Его настроение тотчас передавалось не лишенному амбиций «вьюноше», каким тогда был я. Словом, мы наметили конкретный план действий.
Я рассказал обо всем отцу. Тот повстречался с Володей, после чего затею нашу не только одобрил, но сказал даже, что готов помочь в изготовлении модели. Я был на седьмом небе! Но скоро только сказка сказывается. Не все получалось так, как хотелось! Трижды переделывали корпус, несколько раз меняли способ крепления котла, неоднократно – корму. Требовалось сообразовывать выхлопы паров через трубки с положением руля; последнему полагалось быть ниже и не подвергаться влиянию выхлопов. Короче, закончил модель лишь осенью, а это был уже девятый класс!
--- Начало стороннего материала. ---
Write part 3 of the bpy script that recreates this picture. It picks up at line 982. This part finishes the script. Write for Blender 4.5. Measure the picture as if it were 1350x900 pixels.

Затянулось дело и с рефератом. Отцу не нравилось, что мы ограничились описанием технической стороны, не затрагивая вопросов предназначения боевого катера. Только в конце года все наконец отправили и стали ждать.
День 15 декабря 1939-го для меня был знаменателен дважды. Мне исполнилось 16 лет, я получил паспорт. И в этот же день отправил в Ленинград посылку со своим детищем. А уже весной следующего года получил из Ленинградского кораблестроительного института не только ответ, но и грамоту. Я награждался за создание действующего макета боевого корабля. Одновременно Володе пришло письмо от его ленинградского друга, где сообщалось: работу твоего ученика рассмотрели, она ничего необычного не несет; но, дабы поддержать Варенникова, решили наградить его грамотой; надеемся, это станет для парня стимулом.
Конечно, стимул! Настоящее событие! Все меня поздравляли. Я был безмерно рад, счастлив. Впереди открывались захватывающие перспективы!
…Мне нравился наш город. Аккуратный, чистый, зеленый. И люди вокруг были добрыми, внимательными. Не было нищих, беспризорных детей, бездомных стариков, безработных. Жители забыли невзгоды гражданской войны, разруху и все связанные с ними слова, начинающиеся страшной приставкой «без (бес)». И преступности не было. Проституции – тем более. И других «прелестей» капитализма. Того, что появилось сейчас в Москве, да и по всей стране, мы тогда не знали и не могли даже представить, как это все выглядит.
Конечно, наша армавирская жизнь была далеко не идеальной, оставались материальные и бытовые проблемы, мы жили скромно, без роскоши, но в целом все-таки хорошо.